Print the listing from its top line through the line containing "COL = scn.collection", nothing more, and leave out the pictures.
────
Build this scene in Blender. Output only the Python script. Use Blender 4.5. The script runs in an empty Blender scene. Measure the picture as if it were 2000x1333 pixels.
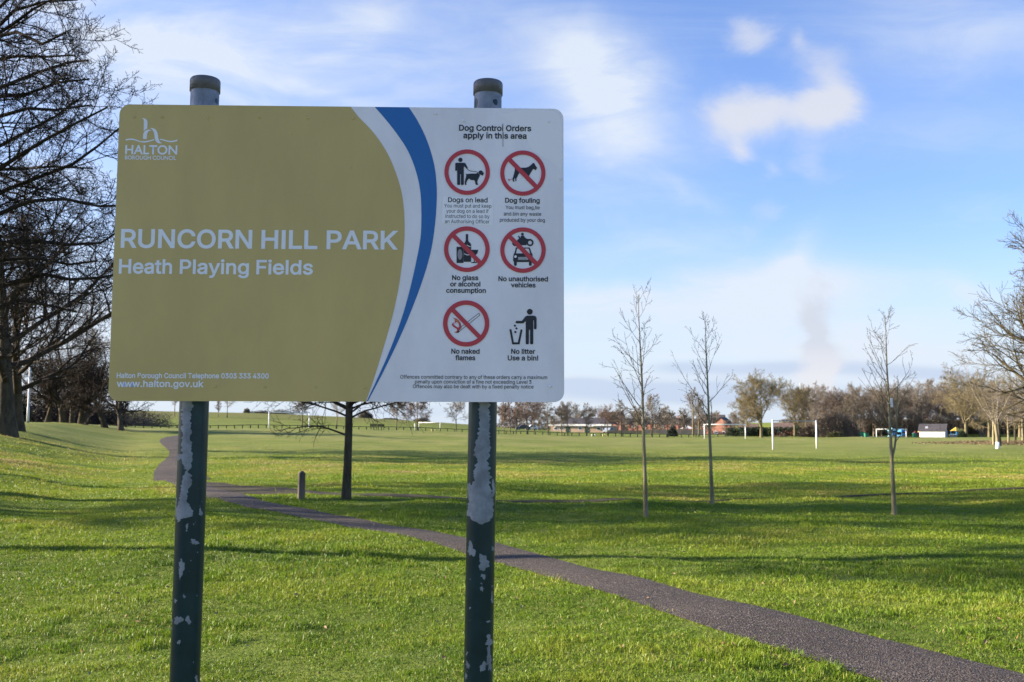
import bpy, math, random
import numpy as np
from mathutils import Vector, Matrix, Euler

R = math.radians
scn = bpy.context.scene
COL = scn.collection

# ------------------------------------------------------------------ camera
CAM = np.array([0.0, 0.0, 1.6]); FPX = 2000.0
PITCH = math.atan(168.5 / 2000.0)
cd = bpy.data.cameras.new('camera'); cam = bpy.data.objects.new('camera', cd); COL.objects.link(cam)
cam.location = CAM; cam.rotation_euler = (math.pi / 2 + PITCH, 0, 0)
cd.lens = 36.0; cd.sensor_width = 36.0; cd.clip_start = 0.05; cd.clip_end = 6000
cd.dof.use_dof = True; cd.dof.focus_distance = 2.9; cd.dof.aperture_fstop = 36 / 2.6
scn.camera = cam
scn.cycles.use_denoising = True

# ------------------------------------------------------------------ light
SUN_EL = R(17.0); SUN_AZ = (-1.0, 0.085)
EXPO = 1.78
scn.view_settings.view_transform = 'Standard'; scn.view_settings.look = 'None'
scn.view_settings.exposure = EXPO; scn.view_settings.gamma = 1.0
sl = bpy.data.lights.new('sun', 'SUN'); sl.energy = 5.0; sl.angle = R(0.55); sl.color = (1.0, 0.87, 0.70)
so = bpy.data.objects.new('sun', sl); COL.objects.link(so)
_n = math.hypot(*SUN_AZ)
sund = Vector((SUN_AZ[0] / _n * math.cos(SUN_EL), SUN_AZ[1] / _n * math.cos(SUN_EL), math.sin(SUN_EL)))
so.rotation_euler = (-sund).to_track_quat('-Z', 'Y').to_euler(); so.location = (-20, 5, 30)


class NT:
    """small node builder"""
    def __init__(s, nt): s.nt = nt; s.L = nt.links
    def n(s, t, **k):
        o = s.nt.nodes.new(t)
        for a, b in k.items(): setattr(o, a, b)
        return o
    def put(s, sock, v):
        if isinstance(v, bpy.types.NodeSocket): s.L.new(v, sock)
        elif v is not None: sock.default_value = v
    def m(s, op, a, b=None, c=None, clamp=False):
        o = s.n('ShaderNodeMath', operation=op, use_clamp=clamp)
        s.put(o.inputs[0], a); s.put(o.inputs[1], b)
        if c is not None: s.put(o.inputs[2], c)
        return o.outputs[0]
    def ss(s, v, a, b, lo=0.0, hi=1.0):
        o = s.n('ShaderNodeMapRange', interpolation_type='SMOOTHSTEP')
        for i, q in enumerate((v, a, b, lo, hi)): s.put(o.inputs[i], q)
        return o.outputs[0]
    def mix(s, f, a, b, mode='MIX'):
        o = s.n('ShaderNodeMix', data_type='RGBA', blend_type=mode, clamp_factor=True)
        s.put(o.inputs[0], f); s.put(o.inputs[6], c4(a)); s.put(o.inputs[7], c4(b))
        return o.outputs[2]
    def noise(s, vec, scale, detail=4, rough=0.55, dist=0.0, out=0):
        o = s.n('ShaderNodeTexNoise'); s.put(o.inputs['Vector'], vec)
        o.inputs['Scale'].default_value = scale; o.inputs['Detail'].default_value = detail
        o.inputs['Roughness'].default_value = rough; o.inputs['Distortion'].default_value = dist
        return o.outputs[out]
    def xyz(s, x, y, z):
        o = s.n('ShaderNodeCombineXYZ'); s.put(o.inputs[0], x); s.put(o.inputs[1], y); s.put(o.inputs[2], z)
        return o.outputs[0]
    def sep(s, v):
        o = s.n('ShaderNodeSeparateXYZ'); s.put(o.inputs[0], v); return o.outputs
    def scale(s, v, k):
        o = s.n('ShaderNodeVectorMath', operation='MULTIPLY'); s.put(o.inputs[0], v)
        o.inputs[1].default_value = k; return o.outputs[0]


def c4(v):
    return (*v, 1.0) if isinstance(v, tuple) and len(v) == 3 else v


def pxdir(px, py):
    c, s = math.cos(PITCH), math.sin(PITCH)
    a, b = (px - 1000) / FPX, (666.5 - py) / FPX
    return np.array([a, c - b * s, s + b * c])


def uv(px, py):
    d = pxdir(px, py); return d[0] / d[1], d[2] / d[1]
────
Response
Build this scene in Blender. Output only the Python script. Use Blender 4.5. The script runs in an empty Blender scene. Measure the picture as if it were 2000x1333 pixels.
import bpy, math, random
import numpy as np
from mathutils import Vector, Matrix, Euler

R = math.radians
scn = bpy.context.scene
COL = scn.collection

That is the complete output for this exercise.